I Hear a Sweet Voice Calling

Bill Monroe and His Blue Grass Boys , Columbia 20459, 1947

This song helped dislodge several prejudices I’d long had against bluegrass music. I’d listened to and enjoyed quite a few Bill Monroe records over the years, including “Little Georgia Rose,” “Gotta Travel On,” and the original ¾-time “Blue Moon of Kentucky,” but never owned any and never sought any out. Then I came across the 78 of “Little Cabin on the Hill” and “I Hear a Sweet Voice Calling” and brought it home for a spin. I enjoyed “Cabin” about like I had other bluegrass songs, appreciating the instrumental breaks, tapping along to the steady beat. But when I turned the record over, it stayed there for a while.

It’s one of the most enchanting passages of music I’ve ever heard in a pop recording, and it’s from the world of bluegrass.

The song starts out with pretty ordinary musical structure on the verses. Bill Monroe, taking the lead vocals with his sharp tenor, out-Dickenses Dickens’ melodramatic Little Nell scene as he pines about a young girl on her deathbed trying to console her bereft parents. “Tell Mommy to come to me quickly / I want to kiss you both then go.” That piqued my interest.

But then a series of escalating surprises unfolds during the chorus. First, the instruments drop way down, and three vocal parts come in, with Bill on top. Next, on the second line of the chorus, the voices swoop way up, with Monroe on a high B, and the effect is startling. Then, on line three, the vocalists entwine themselves in a “steel-guitar” harmony, going in and then out of discordance.

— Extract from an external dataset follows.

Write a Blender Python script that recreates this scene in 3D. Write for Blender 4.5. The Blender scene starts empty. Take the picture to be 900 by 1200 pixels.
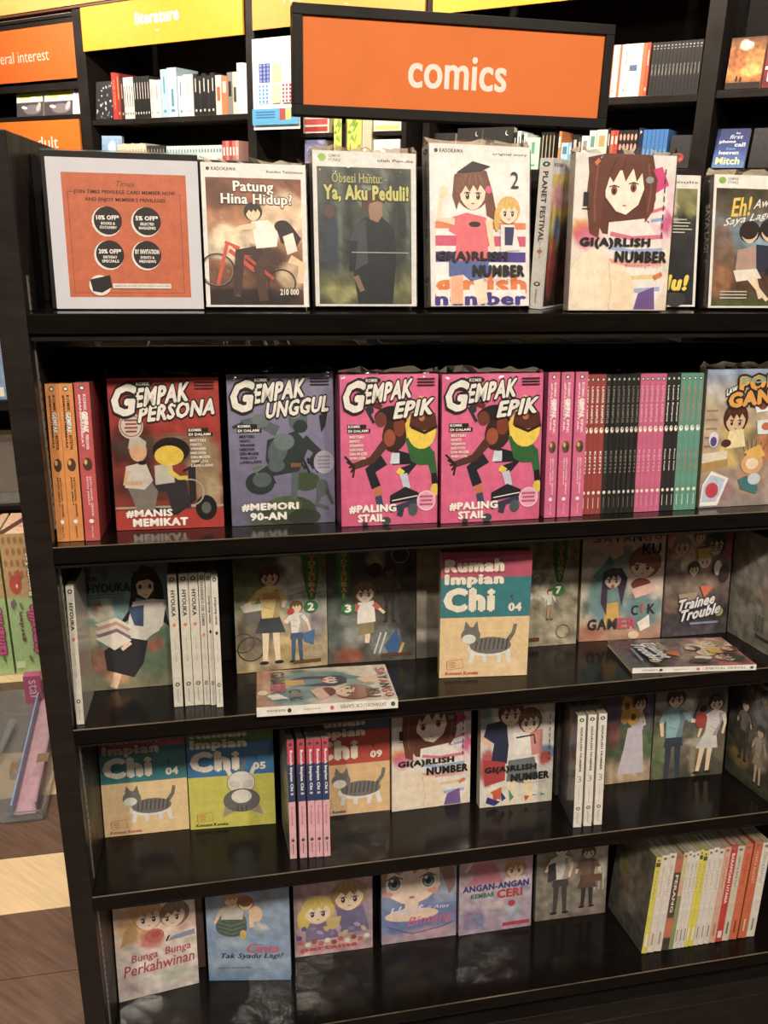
import bpy, math, random
from mathutils import Vector, Matrix, noise

# ------------------------------------------------------------------ camera, world, lights, exposure
scene = bpy.context.scene
col = scene.collection
R = math.radians

cam_data = bpy.data.cameras.new('camera')
cam = bpy.data.objects.new('camera', cam_data)
col.objects.link(cam)
scene.camera = cam
cam_data.sensor_fit = 'VERTICAL'
cam_data.sensor_height = 36.0
cam_data.lens = 36.0 * 1008.74 / 1200.0
cam_data.clip_start = 0.02
_h = Vector((5050, -233, 1008.74)).normalized()        # shelf direction, seen in camera axes (right, down, forward)
_v = Vector((-70, 2850, 1008.74)).normalized()         # straight down
_d = _h.cross(_v).normalized()                         # into the shelf
cam.matrix_world = Matrix(((_h[0], -_h[1], -_h[2], 0), (_d[0], -_d[1], -_d[2], 0), (-_v[0], _v[1], _v[2], 1.5), (0, 0, 0, 1)))

scene.view_settings.view_transform = 'Standard'
scene.view_settings.look = 'None'
scene.view_settings.gamma = 1
scene.view_settings.use_curve_mapping = False
scene.view_settings.exposure = 0.0

world = bpy.data.worlds.new('world')
scene.world = world
world.use_nodes = True
world.node_tree.nodes['Background'].inputs[0].default_value = (1.0, 0.82, 0.66, 1)
world.node_tree.nodes['Background'].inputs[1].default_value = 0.25

# the wall of books far behind stands at 44.5 degrees to the comics shelf: u runs along it, n away from the camera
U = Vector((0.71334, -0.70081, 0))
N = Vector((0.70081, 0.71334, 0))
ROT_U = math.atan2(U.y, U.x)
WD = 3.7257            # distance of the front of that bookcase
CEIL = 2.9


def un(u, n, z=0.0):
    return U * u + N * n + Vector((0, 0, z))


# ------------------------------------------------------------------ small helpers
def srgb(h):
    h = h.lstrip('#')
    out = []
    for i in (0, 2, 4):
        c = int(h[i:i + 2], 16) / 255.0
        out.append(c / 12.92 if c <= 0.04045 else ((c + 0.055) / 1.055) ** 2.4)
    return tuple(out)


def tag(o, label=None, cat=None, group=None, kind=None):
    if label: o['label'] = label
    if cat: o['category'] = cat
    if group: o['group'] = group
    if kind: o['kind'] = kind
    return o


def empty(name, matrix=None, label=None, cat=None, group=None, kind=None):
    o = bpy.data.objects.new(name, None)
    o.empty_display_size = 0.05
    col.objects.link(o)
    if matrix is not None: o.matrix_world = matrix
    return tag(o, label, cat, group, kind)


def link(name, mesh, parent=None):
    o = bpy.data.objects.new(name, mesh)
    col.objects.link(o)
    if parent is not None: o.parent = parent
    return o


def copy_tree(o, parent=None):
    c = o.copy()
    col.objects.link(c)
    if parent is not None: c.parent = parent
    for ch in list(o.children):
        copy_tree(ch, c)
    return c


class MB:
    """collects boxes, prisms and tubes for one mesh"""
    def __init__(self):
        self.v = []; self.f = []

    def box(self, x0, x1, y0, y1, z0, z1, m=None):
        b = len(self.v)
        for z in (z0, z1):
            for x, y in ((x0, y0), (x1, y0), (x1, y1), (x0, y1)):
                p = Vector((x, y, z))
                self.v.append(tuple(m @ p) if m is not None else tuple(p))
        for q in ((3, 2, 1, 0), (4, 5, 6, 7), (0, 1, 5, 4), (1, 2, 6, 5), (2, 3, 7, 6), (3, 0, 4, 7)):
            self.f.append(tuple(b + i for i in q))
        return self

    def prism(self, pts, y0, y1):
        """outline in x,z pushed from y0 to y1"""
        b = len(self.v); n = len(pts)
        for y in (y0, y1):
            for x, z in pts: self.v.append((x, y, z))
        self.f.append(tuple(b + i for i in range(n)))
        self.f.append(tuple(b + n + i for i in reversed(range(n))))
        for i in range(n):
            j = (i + 1) % n
            self.f.append((b + j, b + i, b + n + i, b + n + j))
        return self

    def disc(self, cx, cy, z0, z1, r, n=24, r_in=0.0):
        b = len(self.v)
        for z in (z0, z1):
            for i in range(n):
                a = 2 * math.pi * i / n
                self.v.append((cx + r * math.cos(a), cy + r * math.sin(a), z))
        for i in range(n):
            j = (i + 1) % n
            self.f.append((b + i, b + j, b + n + j, b + n + i))
        if r_in <= 0:
            self.f.append(tuple(b + i for i in reversed(range(n))))
            self.f.append(tuple(b + n + i for i in range(n)))
        else:
            c = len(self.v)
            for z in (z0, z1):
                for i in range(n):
                    a = 2 * math.pi * i / n
                    self.v.append((cx + r_in * math.cos(a), cy + r_in * math.sin(a), z))
            for i in range(n):
                j = (i + 1) % n
                self.f.append((c + j, c + i, c + n + i, c + n + j))
                self.f.append((b + j, b + i, c + i, c + j))
                self.f.append((b + n + i, b + n + j, c + n + j, c + n + i))
        return self

    def tube(self, pts, r, n=8):
        b = len(self.v)
        P = [Vector(p) for p in pts]
        for k, p in enumerate(P):
            t = (P[min(k + 1, len(P) - 1)] - P[max(k - 1, 0)]).normalized()
            a = t.orthogonal().normalized(); c = t.cross(a)
            for i in range(n):
                w = 2 * math.pi * i / n
                self.v.append(tuple(p + a * r * math.cos(w) + c * r * math.sin(w)))
        for k in range(len(P) - 1):
            for i in range(n):
                j = (i + 1) % n
                self.f.append((b + k * n + i, b + k * n + j, b + (k + 1) * n + j, b + (k + 1) * n + i))
        self.f.append(tuple(b + i for i in reversed(range(n))))
        self.f.append(tuple(b + (len(P) - 1) * n + i for i in range(n)))
        return self

    def mesh(self, name, mat, bevel=0.0):
        me = bpy.data.meshes.new(name)
        me.from_pydata(self.v, [], self.f)
        me.materials.append(mat)
        me.update()
        return me

    def build(self, name, mat, parent=None, bevel=0.0):
        o = link(name, self.mesh(name, mat), parent)
        if bevel:
            md = o.modifiers.new('bevel', 'BEVEL'); md.width = bevel; md.segments = 3; md.limit_method = 'ANGLE'
        return o


ORD = ['leftmost', 'second from the left', 'third from the left', 'fourth from the left', 'fifth from the left', 'sixth from the left', 'seventh from the left', 'eighth from the left', 'ninth from the left', 'tenth from the left']


def nth(k, n):
    """which one of a run, counted from the nearer end"""
    if k == n - 1: return 'rightmost'
    return ORD[k] if k <= (n - 1) / 2 else ORD[n - 1 - k].replace('left', 'right')


# ------------------------------------------------------------------ materials
def new_mat(name):
    m = bpy.data.materials.new(name)
    m.use_nodes = True
    nt = m.node_tree
    return m, nt, nt.nodes['Principled BSDF']


def noise_node(nt, scale, detail=4, rough=0.5, stretch=None, coord='Object'):
    tc = nt.nodes.new('ShaderNodeTexCoord')
    n = nt.nodes.new('ShaderNodeTexNoise')
    n.inputs['Scale'].default_value = scale
    n.inputs['Detail'].default_value = detail
    n.inputs['Roughness'].default_value = rough
    if stretch:
        mp = nt.nodes.new('ShaderNodeMapping')
        mp.inputs['Scale'].default_value = stretch
        nt.links.new(tc.outputs[coord], mp.inputs['Vector'])
        nt.links.new(mp.outputs['Vector'], n.inputs['Vector'])
    else:
        nt.links.new(tc.outputs[coord], n.inputs['Vector'])
    return n


def ramp(nt, src, c0, c1, p0=0.35, p1=0.65):
    r = nt.nodes.new('ShaderNodeValToRGB')
    r.color_ramp.elements[0].position = p0; r.color_ramp.elements[0].color = (*c0, 1)
    r.color_ramp.elements[1].position = p1; r.color_ramp.elements[1].color = (*c1, 1)
    nt.links.new(src, r.inputs['Fac'])
    return r


def bump(nt, src, strength, dist, bsdf, coat=False):
    b = nt.nodes.new('ShaderNodeBump')
    b.inputs['Strength'].default_value = strength
    b.inputs['Distance'].default_value = dist
    nt.links.new(src, b.inputs['Height'])
    nt.links.new(b.outputs['Normal'], bsdf.inputs['Coat Normal' if coat else 'Normal'])
    return b


def plain(name, c, rough=0.5, spec=0.5, var=0.12, scale=30, metal=0.0, stretch=None, bmp=0.0):
    if isinstance(c, str): c = srgb(c)
    m, nt, b = new_mat(name)
    n = noise_node(nt, scale, 4, 0.6, stretch)
    r = ramp(nt, n.outputs['Fac'], tuple(x * (1 - var) for x in c), tuple(min(1, x * (1 + var)) for x in c))
    nt.links.new(r.outputs['Color'], b.inputs['Base Color'])
    b.inputs['Roughness'].default_value = rough
    b.inputs['Metallic'].default_value = metal
    b.inputs['Specular IOR Level'].default_value = spec
    if bmp: bump(nt, n.outputs['Fac'], bmp, 0.002, b)
    return m


def lacquer(name, c, rough):
    m, nt, b = new_mat(name)
    n = noise_node(nt, 5, 6, 0.65)
    r = ramp(nt, n.outputs['Fac'], (rough * 0.75,) * 3, (rough * 1.5,) * 3)
    nt.links.new(r.outputs['Color'], b.inputs['Roughness'])
    g = noise_node(nt, 14, 5, 0.6, (1, 8, 8))
    c2 = ramp(nt, g.outputs['Fac'], c, tuple(x * 1.5 for x in c))
    nt.links.new(c2.outputs['Color'], b.inputs['Base Color'])
    b.inputs['Specular IOR Level'].default_value = 0.17
    bump(nt, g.outputs['Fac'], 0.015, 0.0006, b)
    if rough > .3: b.inputs['Specular IOR Level'].default_value = 0.22
    return m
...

Line four brings us back to reality, and the instruments rejoin for verses four and five. Every time I listen to the record and it gets to those last two verses, I know that three-part-harmony chorus is about to come around one more time, and I’m spellbound waiting for it. It’s one of the most enchanting passages of music I’ve ever heard in a pop recording, and it’s from the world of bluegrass. What a revelation!

Bill Monroe’s Blue Grass Boys during this key period included Lester Flatt on vocals and guitar and Earl Scruggs on banjo. They were soon to break away to become a bluegrass-novelty act of great renown. In fact, when I was growing up, I was familiar with Flatt & Scruggs, thanks to their theme song for The Beverly Hillbillies, and their appearance on the show as themselves, come to visit old flame Pearl. But I don’t think I was aware of the great Bill Monroe until way into my adulthood. If he’d only made an appearance on Petticoat Junction…but I don’t reckon t’were Bill’s kinda thang, do you?

Before the few Bill Monroe 78s I recently acquired, I owned no bluegrass music, other than a Dave Grisman LP or two and the O Brother, Where Art Thou? soundtrack album. But now I listen to bluegrass a little differently, and I’m at long last a Bill Monroe convert.